House of 1000 Corpses

The saga behind House of 1000 Corpses stretches a couple years and three film companies, two of which decided not to distribute the film because it was too violent. Really? The brainchild of musician Rob Zombie is violent and gory, and to a degree disturbing, but not enough to merit shelving it. Maybe these companies realized that the film is a jumbled, garish mess. As a solo artist and member of White Zombie, Zombie makes loud, pumping music coupled with cartoonish, over-the-top costumes and shows, reveling in imagery present in horror movies. Zombie is a great candidate to make a horror movie because he has the look and feel down. Now, he needs to learn how to write something longer than a song.

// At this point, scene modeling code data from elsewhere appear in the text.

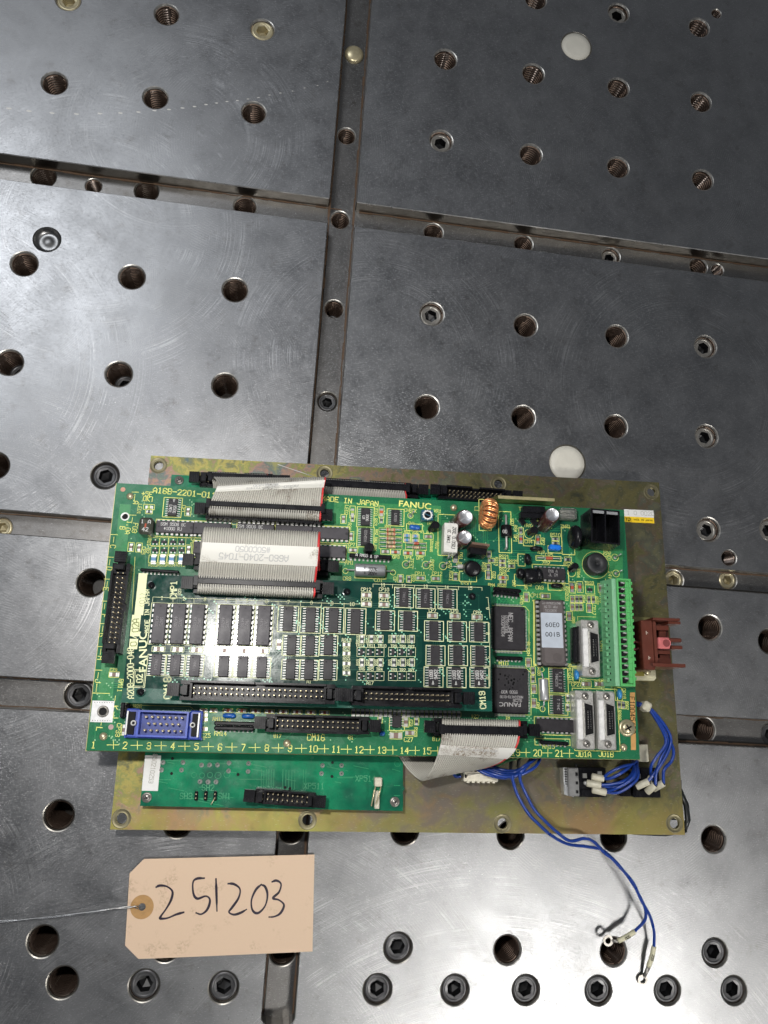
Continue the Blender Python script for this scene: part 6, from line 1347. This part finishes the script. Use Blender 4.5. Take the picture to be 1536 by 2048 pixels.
mb = MB(); mb.lathe([(6.1, 0), (1.95, 0)], 0, 0, 36, 0, False); mb.v = [(x + hc.x, y + hc.y, tagz(x + hc.x, y + hc.y) + .12) for x, y, z in mb.v]; mb.build('reinforcing_ring', [mat('kraft_ring', (.42, .24, .09), .6)], te)
STR = [[(311,1775),(320,1771),(334,1773),(345,1783),(342,1800),(332,1818),(322,1832),(321,1837),(335,1836),(352,1829),(369,1824)],
 [(410,1756),(394,1757),(386,1765),(387,1787),(395,1797),(412,1792),(420,1800),(415,1818),(403,1828),(391,1825)], [(432,1756),(433,1788),(434,1823)],
 [(455,1767),(468,1768),(480,1778),(477,1796),(464,1815),(458,1824),(468,1829),(482,1825),(494,1818)],
 [(524,1768),(512,1779),(503,1800),(505,1820),(516,1826),(530,1812),(535,1790),(530,1773),(520,1769)],
 [(543,1764),(553,1761),(562,1768),(558,1784),(546,1796),(558,1800),(568,1810),(561,1826),(549,1833),(537,1834)]]
rd = random.Random(2)
for st in STR:
    mb = MB(); pts = cat_rom([tt(*q) for q in st], 6); L_ = []; 
    for i, q in enumerate(pts):
        d = (pts[min(i + 1, len(pts) - 1)] - pts[max(i - 1, 0)]); d.z = 0; d.normalize(); n_ = Vector((-d.y, d.x, 0)); w_ = .55 + .12 * math.sin(i * .35) ; w_ *= (1 if 2 < i < len(pts) - 3 else .75)
        for s in (1, -1): r_ = q + n_ * w_ * s; L_.append((r_.x, r_.y, tagz(r_.x, r_.y) + .06))
    mb._add(L_, [(2 * i, 2 * i + 1, 2 * i + 3, 2 * i + 2) for i in range(len(pts) - 1)]); mb.build('marker_digit', [mat('marker_ink', (.022, .016, .032), .35, var=.4)], te)
# tie wire through the eyelet
for k, pts in enumerate(([(-20, 1847, 3), (60, 1838, 4), (130, 1830, 6), (200, 1822, 7), (225, 1817, 6), (255, 1816, 4), (272, 1812, 3.5), (279, 1814, 2)], [(-20, 1842, 2), (70, 1838, 2), (150, 1829, 3), (205, 1820, 4), (232, 1816, 4), (262, 1813, 3.2), (276, 1818, 1)])):
    P_ = [WORLD.at(*q) - o_ for q in pts]; mb = MB(); mb.tube(cat_rom(P_, 8), .28, 6); mb.build('tie_wire', [mat('soft_iron_wire', (.42, .42, .42), .3, 1.0)], te)
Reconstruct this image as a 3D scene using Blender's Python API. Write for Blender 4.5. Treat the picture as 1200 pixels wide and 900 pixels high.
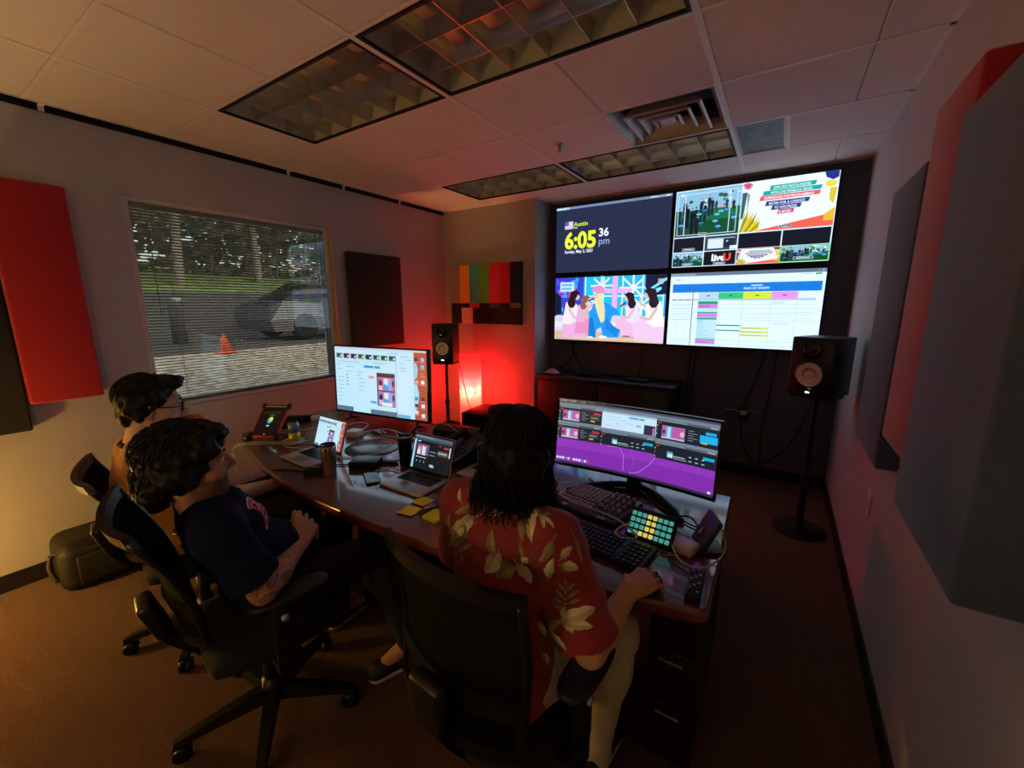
import bpy, bmesh, math, random
import numpy as np
from mathutils import Vector, Matrix
from mathutils.bvhtree import BVHTree
random.seed(7); np.random.seed(7)
for o in list(bpy.data.objects): bpy.data.objects.remove(o)
SC = bpy.context.scene
COL = SC.collection
PI = math.pi
R_ = math.radians

# ------------------------------------------------------------------ camera
def rot3(a, b, c):
    return (Matrix.Rotation(a, 3, 'Z') @ Matrix.Rotation(b, 3, 'X') @ Matrix.Rotation(c, 3, 'Y'))
cam = bpy.data.cameras.new('camera'); camo = bpy.data.objects.new('camera', cam); COL.objects.link(camo)
_R = rot3(0.57195, -0.19033, 0.00221)
_M = Matrix((_R.col[0], _R.col[2], -_R.col[1])).transposed()
camo.matrix_world = Matrix.Translation((0, 0, 1.6)) @ _M.to_4x4()
cam.sensor_fit = 'HORIZONTAL'; cam.sensor_width = 36; cam.lens = 484.9 / 1200 * 36; cam.clip_start = 0.02
SC.camera = camo

# ------------------------------------------------------------------ world, sun, exposure
wd = bpy.data.worlds.new('sky'); SC.world = wd; wd.use_nodes = True
nt = wd.node_tree; nt.nodes.clear()
sky = nt.nodes.new('ShaderNodeTexSky'); sky.sky_type = 'NISHITA'; sky.sun_disc = False
sky.sun_elevation = R_(32); sky.sun_rotation = R_(80); sky.air_density = 1.2; sky.dust_density = 3.0
bg = nt.nodes.new('ShaderNodeBackground'); bg.inputs[1].default_value = 0.27
ow = nt.nodes.new('ShaderNodeOutputWorld')
nt.links.new(sky.outputs[0], bg.inputs[0]); nt.links.new(bg.outputs[0], ow.inputs[0])
sl = bpy.data.lights.new('sun', 'SUN'); sl.energy = 2.0; sl.angle = R_(1.0); sl.color = (1, .93, .8)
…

The one thing he did exceptionally well is the production design. Everything looks sick and grotesque. The film takes place sometimes in the seventies reminiscent of other, more classic horror films. So is Zombie trying to make a classic horror film or paying homage to them? Hard to say, but either way, most of them weren't any good, so he succeeded on that level. Again, four dumb kids are on the road, this time looking for strange Americana. Bill (Rainn Wilson, Full Frontal, America's Sweethearts), Jerry (Chris Hardwick, Jack & Diane, Art House), Mary (Jennifer Jostyn, A Perfect Little Man, Deep Impact) and Denise (Erin Daniels, One Hour Photo, Chill Factor) stop by a museum run by a sadistic looking clown (Sid Haig, Jackie Brown, Boris and Natasha), who informs then about the legend of Dr. Satan. Yes, it is as stupid as it sounds. Dr. Satan is the local serial killer, and the kids go off in search of his legend.

They meet Baby (Sheri Moon), a ditsy hitchhiker who resembles a porno star, who takes them home to fix their car. Unfortunately, Baby's home is not amenable to visitors. She lives with a truly bizarre family that includes Mother Firefly (Karen Black, A Light in the Darkness, Teknolust), Otis (Bill Moseley, The Convent, Live from Baghdad), and assorted other freaks of nature. They play nice for a while, then the butchering begins. House of 1000 Corpses does not work as a film. It feels more apt as a series of disgusting images, or possibly something to play on a huge screen behind Zombie during one of his concerts. There is not enough going on to make anybody care about what is happening on screen. People need more than random killings and excessive violence to make them enjoy a film (okay, most people).

The cast consists mostly of young unknowns and horror movie mainstays from prior decades. Surprisingly, none of the multitude of young actors that populate teen movies and television are in this film. As low as they go, apparently even they have standards. Horror movie cliches abound, from corny dialogue and bad acting, to moments designed specifically to make people jump. Zombie cuts between scenes with a flurry of images, lighting tricks and loud music that do, well, not much. The worst thing to say about House of 1000 Corpses is that it is boring. There is a lot going on on-screen, but none of it amounts to much.

Haro Rates It: Pretty Bad.
1 hour, 28 minutes, Rated R for strong sadistic violence/gore, sexuality and language.